Russia, over 10 Mha.
Sudan, 9.2 Mha.
Congo, 8.45 Mha.
Mexico, 8.1 Mha.
Australia and Democratic Republic of Congo, each with over 7 Mha.
Botswana, Peru, Bolivia, Brazil and Guinea, each with over 6 Mha.

- How much area does each of the 10 largest countries contribute and what percentage of their total territory does it represent?

1) Russia: 10,324,000 ha. 0.60% of its territory
2) Canada: 13,067,000 ha. 1.31% of its territory
3) USA: 1,313,000 ha. 0.13% of its territory
4) China: 3,168,000 ha. 0.33% of its territory
5) Brazil: 6,434,000 ha. 0.75% of its territory
6) Australia: 7,510,000 ha. 0.97% of its territory
7) India: 670,000 ha. 0.20% of its territory
8) Argentina: 3,705,000 ha. 1.34% of its territory
9) Kazakhstan: 465,000 ha. 0.17% of its territory
10) Sudan: 9,189,600 ha. 3.66% of its territory

- Most curious contribution:

France contributes Antarctic lands, which under the Antarctic Treaty is under special jurisdiction and environmental protection is already intrinsic, thereby not requiring additional protection.

- Country that contributes the least: Monaco, with 10 ha.
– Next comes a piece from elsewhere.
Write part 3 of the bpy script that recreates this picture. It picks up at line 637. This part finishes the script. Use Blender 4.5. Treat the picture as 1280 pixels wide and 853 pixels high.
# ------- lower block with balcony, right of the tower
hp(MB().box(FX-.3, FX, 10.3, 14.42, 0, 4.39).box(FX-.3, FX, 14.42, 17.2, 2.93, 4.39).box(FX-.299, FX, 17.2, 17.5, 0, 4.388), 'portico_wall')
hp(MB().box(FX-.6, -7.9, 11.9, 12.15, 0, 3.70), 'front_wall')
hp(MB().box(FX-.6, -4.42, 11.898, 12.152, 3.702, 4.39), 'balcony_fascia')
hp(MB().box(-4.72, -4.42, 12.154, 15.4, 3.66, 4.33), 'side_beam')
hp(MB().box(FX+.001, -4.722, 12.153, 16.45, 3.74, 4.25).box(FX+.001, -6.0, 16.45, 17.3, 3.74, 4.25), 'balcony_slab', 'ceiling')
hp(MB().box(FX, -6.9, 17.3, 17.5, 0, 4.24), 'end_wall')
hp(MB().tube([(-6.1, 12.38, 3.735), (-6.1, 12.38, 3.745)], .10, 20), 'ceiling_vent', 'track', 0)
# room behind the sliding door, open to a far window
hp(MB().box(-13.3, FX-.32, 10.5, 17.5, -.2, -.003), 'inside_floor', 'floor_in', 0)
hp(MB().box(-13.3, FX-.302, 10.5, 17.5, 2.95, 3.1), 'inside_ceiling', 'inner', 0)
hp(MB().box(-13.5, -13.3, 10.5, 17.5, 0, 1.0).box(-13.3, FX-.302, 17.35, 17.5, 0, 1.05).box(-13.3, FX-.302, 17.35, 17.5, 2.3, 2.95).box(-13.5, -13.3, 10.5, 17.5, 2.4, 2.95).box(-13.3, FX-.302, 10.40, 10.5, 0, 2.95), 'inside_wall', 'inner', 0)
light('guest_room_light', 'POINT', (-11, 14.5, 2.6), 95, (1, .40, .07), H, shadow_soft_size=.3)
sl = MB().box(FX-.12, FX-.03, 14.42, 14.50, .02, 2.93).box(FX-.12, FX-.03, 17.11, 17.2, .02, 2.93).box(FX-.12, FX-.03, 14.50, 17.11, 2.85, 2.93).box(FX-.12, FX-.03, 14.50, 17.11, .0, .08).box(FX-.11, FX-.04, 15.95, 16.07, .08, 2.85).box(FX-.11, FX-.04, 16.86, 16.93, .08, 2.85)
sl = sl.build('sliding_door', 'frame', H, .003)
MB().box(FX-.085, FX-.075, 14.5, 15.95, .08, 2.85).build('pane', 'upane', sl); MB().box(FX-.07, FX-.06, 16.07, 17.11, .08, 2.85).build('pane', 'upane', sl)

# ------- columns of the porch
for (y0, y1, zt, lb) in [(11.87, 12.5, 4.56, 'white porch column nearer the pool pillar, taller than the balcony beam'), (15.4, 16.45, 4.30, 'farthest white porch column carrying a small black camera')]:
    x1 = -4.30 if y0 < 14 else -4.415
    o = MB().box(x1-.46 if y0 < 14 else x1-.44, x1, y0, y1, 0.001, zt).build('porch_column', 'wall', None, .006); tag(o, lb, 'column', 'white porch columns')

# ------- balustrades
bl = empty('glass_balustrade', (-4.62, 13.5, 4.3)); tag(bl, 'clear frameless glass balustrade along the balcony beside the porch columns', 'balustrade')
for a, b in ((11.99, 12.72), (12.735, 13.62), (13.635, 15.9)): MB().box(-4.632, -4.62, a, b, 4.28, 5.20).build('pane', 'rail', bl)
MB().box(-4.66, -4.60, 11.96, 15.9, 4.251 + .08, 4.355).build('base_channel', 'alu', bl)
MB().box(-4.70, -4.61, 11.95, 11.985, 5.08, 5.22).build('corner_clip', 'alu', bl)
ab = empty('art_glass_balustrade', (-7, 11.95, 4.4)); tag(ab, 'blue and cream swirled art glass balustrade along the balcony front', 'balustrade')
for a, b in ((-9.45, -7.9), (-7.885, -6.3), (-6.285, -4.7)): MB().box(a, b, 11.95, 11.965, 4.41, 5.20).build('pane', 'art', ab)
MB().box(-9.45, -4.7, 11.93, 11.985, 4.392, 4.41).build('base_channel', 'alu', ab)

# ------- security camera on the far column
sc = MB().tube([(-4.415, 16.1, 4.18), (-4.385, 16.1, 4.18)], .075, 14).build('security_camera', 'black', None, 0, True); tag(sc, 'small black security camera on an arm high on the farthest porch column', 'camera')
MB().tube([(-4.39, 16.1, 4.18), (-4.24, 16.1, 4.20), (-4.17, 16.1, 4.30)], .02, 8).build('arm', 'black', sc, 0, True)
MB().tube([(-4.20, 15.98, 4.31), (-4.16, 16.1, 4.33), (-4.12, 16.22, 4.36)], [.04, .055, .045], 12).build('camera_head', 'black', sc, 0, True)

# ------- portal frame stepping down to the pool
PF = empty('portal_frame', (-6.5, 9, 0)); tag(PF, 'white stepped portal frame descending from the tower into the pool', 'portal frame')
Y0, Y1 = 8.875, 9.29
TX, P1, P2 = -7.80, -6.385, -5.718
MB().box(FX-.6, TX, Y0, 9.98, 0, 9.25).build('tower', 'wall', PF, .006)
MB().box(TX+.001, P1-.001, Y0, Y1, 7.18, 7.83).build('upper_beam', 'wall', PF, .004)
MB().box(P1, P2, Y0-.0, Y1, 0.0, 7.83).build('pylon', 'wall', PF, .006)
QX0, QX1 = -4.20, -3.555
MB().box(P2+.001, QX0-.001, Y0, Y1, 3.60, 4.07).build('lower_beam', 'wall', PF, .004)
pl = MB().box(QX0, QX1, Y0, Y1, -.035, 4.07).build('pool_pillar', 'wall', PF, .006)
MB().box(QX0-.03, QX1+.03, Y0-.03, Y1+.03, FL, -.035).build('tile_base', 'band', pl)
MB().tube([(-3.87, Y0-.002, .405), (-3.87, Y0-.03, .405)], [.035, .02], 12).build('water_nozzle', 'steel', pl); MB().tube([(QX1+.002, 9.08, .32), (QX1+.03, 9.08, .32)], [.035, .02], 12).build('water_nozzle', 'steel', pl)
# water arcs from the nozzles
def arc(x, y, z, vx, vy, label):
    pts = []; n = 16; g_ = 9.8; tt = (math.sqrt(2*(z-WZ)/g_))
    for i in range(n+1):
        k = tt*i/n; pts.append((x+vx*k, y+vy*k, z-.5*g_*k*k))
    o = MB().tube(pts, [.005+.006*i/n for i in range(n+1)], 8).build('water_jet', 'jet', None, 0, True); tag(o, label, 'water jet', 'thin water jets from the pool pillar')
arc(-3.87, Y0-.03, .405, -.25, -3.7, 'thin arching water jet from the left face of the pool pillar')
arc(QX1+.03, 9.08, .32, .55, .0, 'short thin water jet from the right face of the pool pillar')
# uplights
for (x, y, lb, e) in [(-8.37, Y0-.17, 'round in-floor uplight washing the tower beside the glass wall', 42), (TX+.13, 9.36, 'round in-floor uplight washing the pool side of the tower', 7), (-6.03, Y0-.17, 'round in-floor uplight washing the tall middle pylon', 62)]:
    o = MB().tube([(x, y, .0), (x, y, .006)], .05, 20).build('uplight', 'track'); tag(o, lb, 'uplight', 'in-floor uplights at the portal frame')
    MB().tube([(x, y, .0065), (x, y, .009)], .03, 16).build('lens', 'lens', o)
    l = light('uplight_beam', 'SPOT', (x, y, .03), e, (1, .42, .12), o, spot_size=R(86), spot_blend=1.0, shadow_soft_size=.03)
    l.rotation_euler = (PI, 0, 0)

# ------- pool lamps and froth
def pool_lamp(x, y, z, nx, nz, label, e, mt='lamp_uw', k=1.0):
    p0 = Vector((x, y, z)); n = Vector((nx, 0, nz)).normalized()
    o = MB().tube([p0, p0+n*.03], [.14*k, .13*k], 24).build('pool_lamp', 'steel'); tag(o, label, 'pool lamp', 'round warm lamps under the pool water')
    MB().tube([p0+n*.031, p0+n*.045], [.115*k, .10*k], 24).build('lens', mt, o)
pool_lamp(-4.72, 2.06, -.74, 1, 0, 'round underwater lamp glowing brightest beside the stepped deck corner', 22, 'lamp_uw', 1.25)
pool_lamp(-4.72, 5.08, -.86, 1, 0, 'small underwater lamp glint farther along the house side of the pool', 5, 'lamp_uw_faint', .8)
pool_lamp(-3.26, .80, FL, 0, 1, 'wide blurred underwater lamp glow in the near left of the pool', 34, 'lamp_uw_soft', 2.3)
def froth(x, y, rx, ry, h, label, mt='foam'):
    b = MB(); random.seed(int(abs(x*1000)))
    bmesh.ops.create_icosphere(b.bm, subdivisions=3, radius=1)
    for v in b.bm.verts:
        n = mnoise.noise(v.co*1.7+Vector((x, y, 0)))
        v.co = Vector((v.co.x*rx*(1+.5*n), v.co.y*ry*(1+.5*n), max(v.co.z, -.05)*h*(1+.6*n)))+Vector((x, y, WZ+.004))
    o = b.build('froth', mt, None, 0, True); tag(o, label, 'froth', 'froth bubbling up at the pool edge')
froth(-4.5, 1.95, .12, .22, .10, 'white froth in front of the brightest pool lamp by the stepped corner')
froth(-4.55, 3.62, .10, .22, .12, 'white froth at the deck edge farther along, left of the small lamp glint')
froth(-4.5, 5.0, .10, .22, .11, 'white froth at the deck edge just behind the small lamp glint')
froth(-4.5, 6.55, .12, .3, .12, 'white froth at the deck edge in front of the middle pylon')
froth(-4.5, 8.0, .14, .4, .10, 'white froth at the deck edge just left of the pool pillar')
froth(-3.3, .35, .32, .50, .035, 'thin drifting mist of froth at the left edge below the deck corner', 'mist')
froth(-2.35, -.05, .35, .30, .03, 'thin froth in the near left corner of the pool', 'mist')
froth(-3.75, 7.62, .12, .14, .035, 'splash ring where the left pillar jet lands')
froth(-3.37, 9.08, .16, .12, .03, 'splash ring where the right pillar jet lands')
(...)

- Countries that contribute the most in relation to their total area:

Congo, with over 8 Mha., contributing over 24 % of its territory.
Botswana, with over 6 Mha, contributing over 11% of its territory.
Chad, with over 12 Mha, contributing almost 10% of its territory.
These are followed in decreasing order by France (with the curious anomaly mentioned above), Bolivia and Peru with almost 6% of their territories, Mexico, UK, Mali and Congo R.D. with approximately 4%, and Argentina, Germany, Australia and Canada with between 2% and 1% of their territories.

- Trans-border sites:

As with landscapes and ecological regions, there are sites included in the Ramsar Convention that cannot be divided and constitute ecological units beyond political circumstances and are therefore shared by more than one country in international border areas. Presently there are 12 such sites and, even though they are mentioned in the general list as individual sites, in fact these natural resources are shared by various countries along international borders: Hungary-Slovakia in three sites, Belgium-Luxemburg, Austria-Czech Republic-Slovakia, Czech Republic-Poland, Estonia-Latvia, Hungary-Slovakia, Belarus-Ukraine, Austria-Germany, France-Germany, and Gambia-Senegal.